Going to hell in a garbage pail

Talk about weird and unexpected.

This is the road in front of my house:

frontroad

As you can tell, it’s heavily populated…

with trees.

The road going by my back yard has a mobile home and a “house” that I’ll call a glorified tent.

To protect the identity of those who might disagree with my assessment of the situation, the glorified tent once belonged to a person who  had a son. The son passed away in his early 20’s.  After that kind of grief, who wants to live in a place so full of memories?  The former owner sold it, moved to another county, and left a remnant of family behind. 

Everything from party goers to crack addicts have lived in that ridiculously overpriced excuse for a residence over the past 13 (or more) years.  

Only 3 of the residents were great neighbors.

The bad ones all had one thing in common.  Every relationship ended badly, and they vacated the structure after splitting up.

We attribute these events to the ghost that inhabits it.  He has good taste in people.  After all, he likes us.  He just doesn’t care a whole lot for thieves, crack heads and party goers.
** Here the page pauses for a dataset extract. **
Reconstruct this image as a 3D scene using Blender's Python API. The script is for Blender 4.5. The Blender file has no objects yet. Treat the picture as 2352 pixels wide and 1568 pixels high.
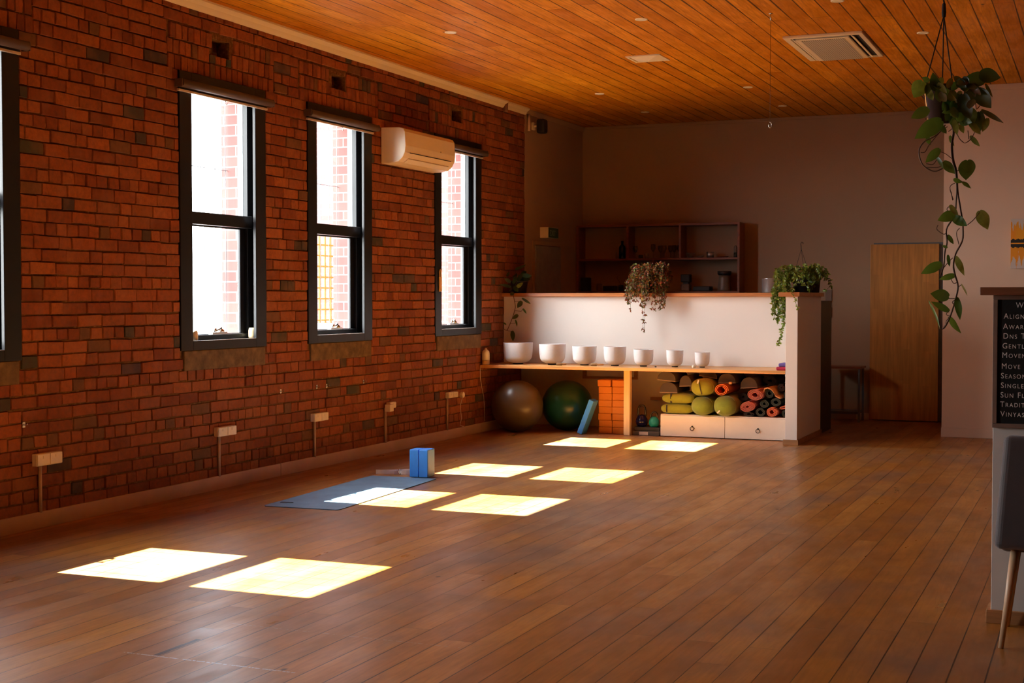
import bpy, math, random
from mathutils import Vector, Matrix
R = math.radians
random.seed(11)
SC = bpy.context.scene
COL = SC.collection

# ------------------------------------------------------------------ node helpers
class NT:
    def __init__(s, name):
        s.m = bpy.data.materials.new(name); s.m.use_nodes = True
        s.t = s.m.node_tree; s.t.nodes.clear()
        s.out = s.t.nodes.new('ShaderNodeOutputMaterial')
    def n(s, typ, ins=None, **kw):
        nd = s.t.nodes.new(typ)
        for k, v in kw.items(): setattr(nd, k, v)
        for k, v in (ins or {}).items(): s.set(nd.inputs[k], v)
        return nd
    def set(s, sock, v):
        if isinstance(v, bpy.types.NodeSocket): s.t.links.new(v, sock)
        elif isinstance(v, (tuple, list)) and len(v) == 3 and sock.type == 'RGBA': sock.default_value = (*v, 1)
        else: sock.default_value = v
    def m_(s, op, a, b=None, c=None):
        nd = s.n('ShaderNodeMath', operation=op)
        s.set(nd.inputs[0], a)
        if b is not None: s.set(nd.inputs[1], b)
        if c is not None: s.set(nd.inputs[2], c)
        return nd.outputs[0]
    def mix(s, f, a, b, mode='MIX'):
        nd = s.n('ShaderNodeMix', data_type='RGBA', blend_type=mode)
        s.set(nd.inputs[0], f); s.set(nd.inputs[6], a); s.set(nd.inputs[7], b)
        return nd.outputs[2]
    def ramp(s, f, stops, interp='LINEAR'):
        nd = s.n('ShaderNodeValToRGB'); cr = nd.color_ramp; cr.interpolation = interp
        while len(cr.elements) < len(stops): cr.elements.new(0.5)
        for e, (p, c) in zip(cr.elements, stops):
            e.position = p; e.color = (*c, 1) if isinstance(c, tuple) else (c, c, c, 1)
        s.set(nd.inputs[0], f)
        return nd.outputs[0]
    def co(s, which='Object'): return s.n('ShaderNodeTexCoord').outputs[which]
    def sep(s, v):
        nd = s.n('ShaderNodeSeparateXYZ'); s.set(nd.inputs[0], v); return nd.outputs
    def comb(s, x, y, z=0.0):
        nd = s.n('ShaderNodeCombineXYZ')
        for i, v in enumerate((x, y, z)): s.set(nd.inputs[i], v)
        return nd.outputs[0]
    def noise(s, v, scale, detail=3, rough=.55, out=0):
        nd = s.n('ShaderNodeTexNoise'); s.set(nd.inputs['Vector'], v)
        nd.inputs['Scale'].default_value = scale; nd.inputs['Detail'].default_value = detail
        nd.inputs['Roughness'].default_value = rough
        return nd.outputs[out]
    def bump(s, h, strength=.3, dist=.01):
        nd = s.n('ShaderNodeBump'); s.set(nd.inputs['Height'], h)
        nd.inputs['Strength'].default_value = strength; nd.inputs['Distance'].default_value = dist
        return nd.outputs[0]
    def bsdf(s, col, rough=.5, metal=0., normal=None, spec=.5, coat=0., coatr=.1, sheen=0., trans=0., **k):
        b = s.n('ShaderNodeBsdfPrincipled')
        s.set(b.inputs['Base Color'], col); s.set(b.inputs['Roughness'], rough); s.set(b.inputs['Metallic'], metal)
        s.set(b.inputs['Specular IOR Level'], spec); b.inputs['Coat Weight'].default_value = coat
        b.inputs['Coat Roughness'].default_value = coatr; b.inputs['Sheen Weight'].default_value = sheen
        b.inputs['Transmission Weight'].default_value = trans
        if normal is not None: s.set(b.inputs['Normal'], normal)
        s.t.links.new(b.outputs[0], s.out.inputs[0])
        return b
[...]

Which leads me to the title of this pitiful post.

For the past 15 years, I’ve had 2 garbage cans in various poses out near the back road.  Why, because there are some places that garbage trucks refuse to go, and the road to the front of our house is one of them.  

Garbage trucks that are particular about the road they travel, aren’t as particular about how they treat your garbage cans.  So…after another one was crushed under an uncaring wheel, my sis-in-law accompanied me to Lowe’s, where I found 2 very expensive trash cans with attached lid, wheels, and a 3 tall-kitchen-garbage-bag capacity.

lowes garbage can

Similar to what my garbage cans look like, only they’re a lot older  and cost $89 instead of $55 apiece.

For as long as it takes to grow a driving-age kid, these impressively sturdy protectors of putridness stayed in the weather outside the fence and no one ever bothered them.

Until yesterday.

Some piece of garbage stole one of them.  It happened the same day that new neighbors moved into the glorified tent.  

The new neighbors couldn’t possibly be that stupid.  

Could they?

What am I going to do…call the police and say, “Hey, someone stole one of my 15-year-old garbage cans that I leave outside the gate all the time?”

Yeah.  Right.

No worries.  If we were blessed with a new set of unsavory neighbors, the ghost that haunts the glorified tent will drive them away.  We’ll just sit back, listen to the sounds of arguing, wait a few months, and wonder, “Who will be the next icons of civilization to move in?”